Watering the flowers and their purchase comes to a total cost of $10,796 to $11,296 depending on weekend watering.
“Do you have any idea of how much it costs us to set out the flowers as a city crew?” Carruth asked
In figuring out the cost, the city used the dollar value it sets for the rental of its equipment. For example, use of the city’s bucket truck and his crew is charged out at $90 an hour plus over $100 for the truck, Harris said.
“There is really no good way to say that it costs us that much to use for three hours, so that is why we use the rates…” set by resolution by the council at the start of the year, he said.
When it comes to setting out the pots and bringing them in, the cost is between $5,000 and $10,000, he estimated.
“Is that about what it costs us when we put the flags out for Flag Day because we use the same bucket truck and the same number of guys?” Mayor Jack Evenson asked.

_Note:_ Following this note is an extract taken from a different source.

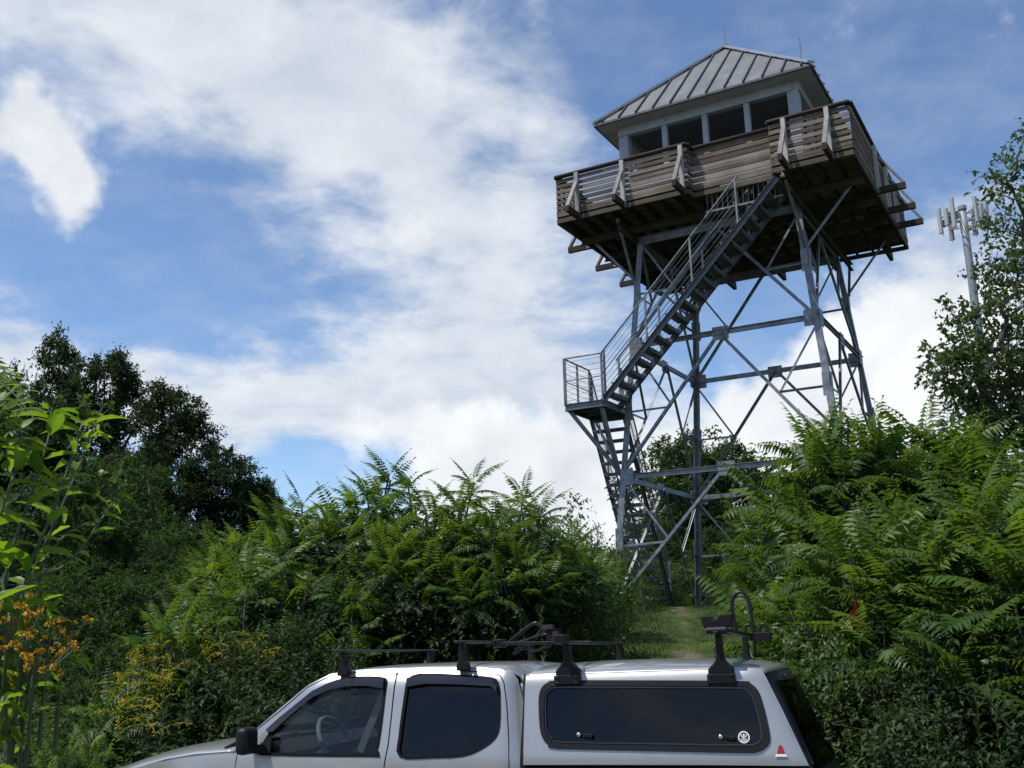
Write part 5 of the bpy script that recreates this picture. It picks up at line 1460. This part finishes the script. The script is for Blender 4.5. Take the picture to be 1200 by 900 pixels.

The city also puts the flags out and takes them down for Memorial Day and July 4, he pointed out. “Do we figure out the costs of our own labor to do those?”
“We don’t even budget that,” Evenson, who supports the city’s flower program, said.
Carruth said that when all the costs are added up for the flowers, it is over the $15,000 budgeted by the council.
Evenson questioned the cost of putting out the pots and collecting them and pointed out the wide range of $5,000 to $10,000.
“The problem I have is spending all this money on flowers,” Carruth said. He said he walked through the Ambush Park back trails, and there are two park benches out there that are overgrown with weeds. “I wish we could put more effort into our parks and cemeteries,” he said.
That is why the city hired the employees of the Flower Basket to water the flowers, Evenson replied. That allows the park staff to do what they are supposed to, he added.